Şimdi, Komisyona gelen kurumlar ne diyor? Komisyonlara gelen bütün kurumlar âdeta böyle icraat yarışına girip ne güzel işler yaptıklarını, nasıl önemli işler yaptıklarını anlatıyorlar. Şimdi, Deprem Araştırma Komisyonuna gelen kurumlar öncelikle, örneğin 99’dan sonra kamu binalarında nasıl tedbirler aldıklarını, kamu binalarını nasıl depreme dayanıklı hâlâ getirdiklerini anlattılar. Ama şimdi Düzce Gölyaka depreminde görüyoruz ki ya, kamu binası olan adliye, perman perişan olmuş yani darmadağın olmuş. Yani can kaybı olmamasının tek sebebi, bu depremin gece saat 4’te olmasından kaynaklı eğer deprem gündüz olmuş olsaydı bu adliyede çalışan insanlar yaşamını yitirecekti; bu kadar net.

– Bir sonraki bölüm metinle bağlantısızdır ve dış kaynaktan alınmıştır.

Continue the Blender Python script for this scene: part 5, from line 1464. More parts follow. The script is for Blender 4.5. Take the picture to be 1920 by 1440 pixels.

Şimdi, devletin kendi kurumu kendi tedbirlerini almıyor. Devlet kendi kurumlarında depreme dayanıklı binalar üretmiyor. 99 sonrasında bu bina, adliye yeniden yapılmış ve bu adliye şu anda hasar görmüş durumda. Bakıyoruz ki -haberlere yansıyor- bu adliyeyi yapan firmaya birçok da ihale verilmiş, birçok da ihale verilmiş. Yani mevzu, depreme dayanıklı binalar üretmek değil, yandaşı nasıl zengin ederim hesabı içerisinde oluyor. O nedenle akıl bu olduğu sürece, bu şekilde bir yönetim anlayışı olduğu sürece korkarız ki İstanbul depremi maalesef çok daha yıkıcı, çok daha sarsıcı olacak ama görüyoruz ki kurumların anlattıklarına da açıkladıklarına da güven olmuyor çünkü kurumlara sorsanız hiçbir sorun, hiçbir sıkıntı yok ama gördük ki Gölyaka’da adliye yerle bir olmuş.